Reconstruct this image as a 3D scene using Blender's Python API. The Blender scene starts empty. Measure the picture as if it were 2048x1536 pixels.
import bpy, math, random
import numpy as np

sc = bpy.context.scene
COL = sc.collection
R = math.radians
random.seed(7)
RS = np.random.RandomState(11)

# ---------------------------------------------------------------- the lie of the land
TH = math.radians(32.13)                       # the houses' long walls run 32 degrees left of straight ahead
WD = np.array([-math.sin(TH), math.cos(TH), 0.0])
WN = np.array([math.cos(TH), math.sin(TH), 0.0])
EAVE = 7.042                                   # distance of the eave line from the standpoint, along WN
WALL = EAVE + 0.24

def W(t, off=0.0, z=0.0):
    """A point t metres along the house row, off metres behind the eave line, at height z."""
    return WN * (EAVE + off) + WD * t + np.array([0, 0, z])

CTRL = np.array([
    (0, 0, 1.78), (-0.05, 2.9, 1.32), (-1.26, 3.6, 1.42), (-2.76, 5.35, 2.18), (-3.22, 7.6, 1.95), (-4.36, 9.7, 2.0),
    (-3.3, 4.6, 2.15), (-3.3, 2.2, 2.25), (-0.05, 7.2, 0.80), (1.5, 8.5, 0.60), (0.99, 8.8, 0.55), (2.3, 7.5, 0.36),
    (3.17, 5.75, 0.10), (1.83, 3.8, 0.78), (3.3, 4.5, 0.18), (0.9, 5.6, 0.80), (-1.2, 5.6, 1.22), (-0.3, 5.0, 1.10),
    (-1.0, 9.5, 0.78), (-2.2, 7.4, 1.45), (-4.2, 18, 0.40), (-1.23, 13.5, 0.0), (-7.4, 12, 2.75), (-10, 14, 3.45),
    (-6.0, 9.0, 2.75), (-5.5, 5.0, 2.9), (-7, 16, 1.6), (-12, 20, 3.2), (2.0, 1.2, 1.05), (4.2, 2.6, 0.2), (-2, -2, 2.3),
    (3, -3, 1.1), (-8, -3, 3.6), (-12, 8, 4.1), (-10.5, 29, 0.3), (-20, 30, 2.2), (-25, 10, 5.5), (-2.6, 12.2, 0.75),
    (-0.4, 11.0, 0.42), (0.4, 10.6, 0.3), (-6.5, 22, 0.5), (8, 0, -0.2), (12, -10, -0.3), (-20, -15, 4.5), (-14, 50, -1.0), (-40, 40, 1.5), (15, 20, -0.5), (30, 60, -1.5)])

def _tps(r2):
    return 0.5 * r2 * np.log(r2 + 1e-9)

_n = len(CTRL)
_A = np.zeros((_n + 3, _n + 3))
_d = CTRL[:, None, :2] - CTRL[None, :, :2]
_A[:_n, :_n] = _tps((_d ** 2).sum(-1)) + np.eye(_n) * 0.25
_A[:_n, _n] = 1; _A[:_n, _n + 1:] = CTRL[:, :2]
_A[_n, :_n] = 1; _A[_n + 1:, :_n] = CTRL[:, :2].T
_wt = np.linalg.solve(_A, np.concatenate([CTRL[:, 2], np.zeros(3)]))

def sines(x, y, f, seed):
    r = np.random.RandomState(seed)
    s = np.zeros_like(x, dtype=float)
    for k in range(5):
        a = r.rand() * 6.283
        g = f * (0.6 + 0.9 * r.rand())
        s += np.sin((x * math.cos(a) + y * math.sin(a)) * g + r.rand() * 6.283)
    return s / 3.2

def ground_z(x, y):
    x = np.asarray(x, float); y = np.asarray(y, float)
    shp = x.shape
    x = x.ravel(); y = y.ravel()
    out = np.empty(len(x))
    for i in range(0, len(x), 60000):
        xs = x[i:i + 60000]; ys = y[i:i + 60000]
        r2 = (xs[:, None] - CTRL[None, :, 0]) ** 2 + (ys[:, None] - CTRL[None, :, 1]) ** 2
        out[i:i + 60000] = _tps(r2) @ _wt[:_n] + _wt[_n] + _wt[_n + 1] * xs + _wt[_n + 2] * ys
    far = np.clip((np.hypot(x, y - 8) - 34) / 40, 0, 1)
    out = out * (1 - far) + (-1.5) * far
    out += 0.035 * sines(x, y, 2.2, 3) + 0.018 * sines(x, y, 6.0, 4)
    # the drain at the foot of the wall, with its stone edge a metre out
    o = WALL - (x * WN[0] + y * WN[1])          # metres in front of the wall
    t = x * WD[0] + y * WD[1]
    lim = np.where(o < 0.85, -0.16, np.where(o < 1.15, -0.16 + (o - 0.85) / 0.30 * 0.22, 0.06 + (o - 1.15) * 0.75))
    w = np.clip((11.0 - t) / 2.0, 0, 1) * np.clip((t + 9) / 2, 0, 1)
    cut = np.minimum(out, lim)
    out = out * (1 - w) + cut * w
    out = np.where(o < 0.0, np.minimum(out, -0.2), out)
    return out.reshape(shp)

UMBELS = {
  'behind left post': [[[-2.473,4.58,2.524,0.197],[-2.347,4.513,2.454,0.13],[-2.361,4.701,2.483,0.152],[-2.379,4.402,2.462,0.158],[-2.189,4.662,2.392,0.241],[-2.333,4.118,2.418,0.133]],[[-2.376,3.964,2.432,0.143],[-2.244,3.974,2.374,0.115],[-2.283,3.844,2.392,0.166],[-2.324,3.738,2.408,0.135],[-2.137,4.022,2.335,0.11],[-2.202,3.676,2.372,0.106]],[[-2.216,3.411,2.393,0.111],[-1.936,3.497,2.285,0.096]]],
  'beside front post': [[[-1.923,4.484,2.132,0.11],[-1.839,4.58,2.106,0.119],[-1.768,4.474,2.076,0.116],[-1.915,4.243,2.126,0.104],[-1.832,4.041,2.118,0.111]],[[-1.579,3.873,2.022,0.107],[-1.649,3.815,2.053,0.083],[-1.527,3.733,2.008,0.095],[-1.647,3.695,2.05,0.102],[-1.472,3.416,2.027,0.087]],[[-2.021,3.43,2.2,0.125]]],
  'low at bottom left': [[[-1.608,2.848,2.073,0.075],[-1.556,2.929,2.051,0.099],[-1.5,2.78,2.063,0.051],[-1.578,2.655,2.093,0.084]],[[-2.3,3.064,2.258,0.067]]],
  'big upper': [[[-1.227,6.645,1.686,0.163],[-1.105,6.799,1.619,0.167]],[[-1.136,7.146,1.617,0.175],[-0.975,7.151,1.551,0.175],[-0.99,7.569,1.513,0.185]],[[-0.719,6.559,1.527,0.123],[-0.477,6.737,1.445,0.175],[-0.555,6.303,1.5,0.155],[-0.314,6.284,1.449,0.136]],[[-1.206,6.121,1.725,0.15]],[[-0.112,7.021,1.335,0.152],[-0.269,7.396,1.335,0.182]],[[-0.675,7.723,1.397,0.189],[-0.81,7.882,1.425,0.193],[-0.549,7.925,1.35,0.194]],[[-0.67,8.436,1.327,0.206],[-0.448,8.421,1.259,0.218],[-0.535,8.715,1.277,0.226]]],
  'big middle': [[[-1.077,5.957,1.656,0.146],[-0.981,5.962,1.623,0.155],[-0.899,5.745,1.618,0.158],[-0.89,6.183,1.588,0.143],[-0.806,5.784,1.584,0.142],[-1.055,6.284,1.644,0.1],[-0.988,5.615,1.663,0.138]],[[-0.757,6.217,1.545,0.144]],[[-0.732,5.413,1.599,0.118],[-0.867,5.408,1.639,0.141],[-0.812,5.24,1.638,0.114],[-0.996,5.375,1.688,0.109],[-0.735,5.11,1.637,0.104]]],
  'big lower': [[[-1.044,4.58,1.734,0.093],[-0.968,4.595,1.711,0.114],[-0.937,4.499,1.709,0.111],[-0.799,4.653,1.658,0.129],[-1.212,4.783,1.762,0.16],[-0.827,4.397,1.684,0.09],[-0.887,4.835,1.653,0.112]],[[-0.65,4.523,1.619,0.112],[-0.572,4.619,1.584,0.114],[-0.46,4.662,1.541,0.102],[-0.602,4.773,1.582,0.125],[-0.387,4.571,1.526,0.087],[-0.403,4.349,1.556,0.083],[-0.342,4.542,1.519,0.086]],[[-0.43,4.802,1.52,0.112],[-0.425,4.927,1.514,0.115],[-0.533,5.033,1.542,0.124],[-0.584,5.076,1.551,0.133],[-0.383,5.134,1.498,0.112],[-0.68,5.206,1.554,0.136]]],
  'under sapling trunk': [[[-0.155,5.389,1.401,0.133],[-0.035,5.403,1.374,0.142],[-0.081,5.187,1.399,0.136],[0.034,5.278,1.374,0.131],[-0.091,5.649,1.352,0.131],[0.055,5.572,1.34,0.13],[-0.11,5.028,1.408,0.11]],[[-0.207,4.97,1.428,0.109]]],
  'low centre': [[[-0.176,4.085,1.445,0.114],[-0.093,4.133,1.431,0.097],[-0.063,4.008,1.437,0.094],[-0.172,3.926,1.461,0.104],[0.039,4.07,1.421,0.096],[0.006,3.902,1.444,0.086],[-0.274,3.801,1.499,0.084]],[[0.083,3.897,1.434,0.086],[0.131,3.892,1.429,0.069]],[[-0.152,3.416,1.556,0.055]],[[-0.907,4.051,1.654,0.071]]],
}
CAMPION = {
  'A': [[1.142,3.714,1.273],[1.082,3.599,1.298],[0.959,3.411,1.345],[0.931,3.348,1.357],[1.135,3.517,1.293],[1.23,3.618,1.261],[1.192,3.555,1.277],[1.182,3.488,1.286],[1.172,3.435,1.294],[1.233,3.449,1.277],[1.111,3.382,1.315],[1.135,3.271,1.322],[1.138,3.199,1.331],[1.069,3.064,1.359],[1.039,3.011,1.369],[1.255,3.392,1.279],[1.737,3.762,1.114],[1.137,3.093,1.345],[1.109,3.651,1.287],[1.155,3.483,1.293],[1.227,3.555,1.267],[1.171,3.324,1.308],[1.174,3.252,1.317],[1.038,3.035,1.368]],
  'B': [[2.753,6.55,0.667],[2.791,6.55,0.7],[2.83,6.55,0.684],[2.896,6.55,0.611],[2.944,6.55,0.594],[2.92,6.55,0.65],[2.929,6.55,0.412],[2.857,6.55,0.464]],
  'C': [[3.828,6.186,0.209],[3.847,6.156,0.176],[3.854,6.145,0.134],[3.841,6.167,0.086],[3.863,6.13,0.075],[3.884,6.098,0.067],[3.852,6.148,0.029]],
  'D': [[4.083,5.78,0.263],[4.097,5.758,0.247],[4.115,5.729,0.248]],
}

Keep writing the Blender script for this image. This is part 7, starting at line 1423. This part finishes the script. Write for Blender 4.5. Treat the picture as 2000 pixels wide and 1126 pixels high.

--

Copy whichever lines in the listing above contain the word "this".

Reconstruct this image as a 3D scene using Blender's Python API. The Blender scene starts empty. Measure the picture as if it were 2048x1536 pixels.
Keep writing the Blender script for this image. This is part 7, starting at line 1423. This part finishes the script. Write for Blender 4.5. Treat the picture as 2000 pixels wide and 1126 pixels high.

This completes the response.